A Companhia João Garcia Miguel revisita o clássico de Shakespeare “Rei Lear” de um ponto de vista “contemporâneo”, que “obriga o espectador a sentir, pensar refletir” e fazer a sua história dentro da de Lear.

Foi assim que João Garcia Miguel, responsável pela encenação de “Rei Lear”, que se estreia na quarta-feira, no Teatro Ibérico, em Lisboa, define o espetáculo que revisita em 2022 depois de em 2006 o ter posto em palco pela primeira vez em “Burger King Lear” e que desta vez é protagonizado pelo ator brasileiro Chico Díaz.

Nesta peça, o encenador faz uma “montagem muito cúmplice” com o espectador, como disse o próprio.

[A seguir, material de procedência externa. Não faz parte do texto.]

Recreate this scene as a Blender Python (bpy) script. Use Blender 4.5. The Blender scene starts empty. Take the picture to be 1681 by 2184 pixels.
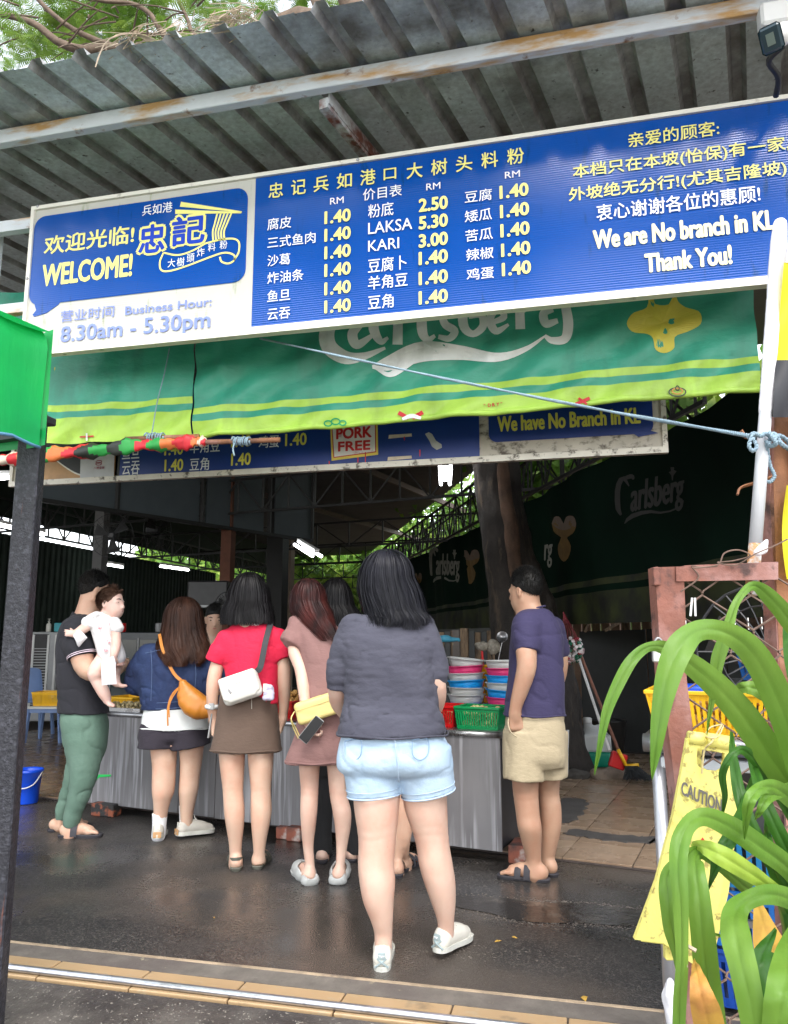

O objetivo é obrigar o espectador “a sentir, a pensar, a refletir e a fazer a sua própria história dentro daquela que é a história de Lear, que é uma história interna”.

Porque a história de “Rei Lear” é “uma história interna do ser humano” e “direta ou indiretamente todos a conhecem”, sustentou.

Na opinião de João Garcia Miguel, o tema central do texto clássico de Shakespeare é “a herança, o que uma geração passa para a outra”.

Por isso, o texto é também um “veículo para [se falar] das emoções e para fazer uma espécie de catarse daquilo que [se sente]”.

Segundo o encenador, na peça que agora estreia, há também lugar para pensar uma série de questões com que o ser humano se confronta na atualidade, como questões ecológicas e ambientais e como as gerações atuais passarão esse testemunho às gerações vindouras.

“O rei Lear, no fundo, é o nosso pai, a nossa história […], mas também é a maneira como nos vemos e sentimos desintegrados com a história e com essa relação com o que nos chega da história”, precisou o encenador, sublinhando que, apesar de ser “um velho”, o rei Lear “não passa de um menino mimado”.

“Um menino mimado e hiper-satisfeito, que olha para o mundo como uma espécie de que o mundo tem que lhe dar tudo e ele não quer dar nada em troca”, frisou.

Com um elenco luso-brasileiro, além de Chico Díaz a interpretar rei Lear, está também o ator brasileiro Cassiano Carneiro, no papel de conde de Gloucester e do Bobo, e a portuguesa Sara Ribeiro a interpretar as três filhas de rei Lear e os dois filhos do conde de Gloucester.

Para Chico Díaz, representar “Rei Lear” é “uma prova de fogo, uma prova de fibra e um risco muito grande” que, todavia, o fazem ficar “muito feliz”.

Na sua idade – acima dos 60 anos – é muito bom representar um texto que “é um tratado sobre a velhice e sobre os tempos velhos perante os tempos novos”, disse o ator à Lusa.

Porque a peça que João Garcia Miguel põe em palco fala da passagem de “cetro a uma geração que vem aí, geralmente muito ingrata, ou que [os mais velhos consideram] muito ingrata”.

Obrigado a “aprender uma nova oralidade, não só para tornar natural o Shakespeare, mas também a gramática portuguesa”, Chico Díaz mostrou-se “muito feliz pelo grande e fascinante exercício” que tem constituído o desempenho da sua personagem.

O ator mostrou-se igualmente feliz pelo facto de estar a fazer teatro em Portugal: É muito diferente do Brasil, onde ser ator é “terrível”, porque toda a política brasileira atual foi “pensada para desestruturar anos de uma identidade nacional”.

“Quebrou-se tudo, tudo, tudo; estamos numa situação muito terrível e as forças que lá agem nesse sentido são forças muito perversas a nível internacional”, argumentou o ator que integra o Movimento Humanos Direitos, uma organização não-governamental composta sobretudo por artistas brasileiros de defesa dos direitos humanos no Brasil.

Face a um Brasil que, sobretudo com a presidência de Jair Bolsonaro, tem “perdido em termos culturais e de autoestima” e onde “o povo está largado” e “a academia, os cientistas e os artistas estão todos desesperançados”, representar em Portugal é uma “lufada de ar fresco”.

Depois do Teatro Ibérico, onde está em cena até 13 de março, com sessões de quarta-feira a sábado, às 21:00, e, ao domingo, às 17:00, "Rei Lear” será apresentado em Torres Vedras (18 e 19 de março), Leiria (26 de março) e Santa Maria da Feira (13 e 14 de maio).

Brasil e Moçambique são países onde a peça também deverá ser representada, embora ainda não haja local nem data, disse João Garcia Miguel.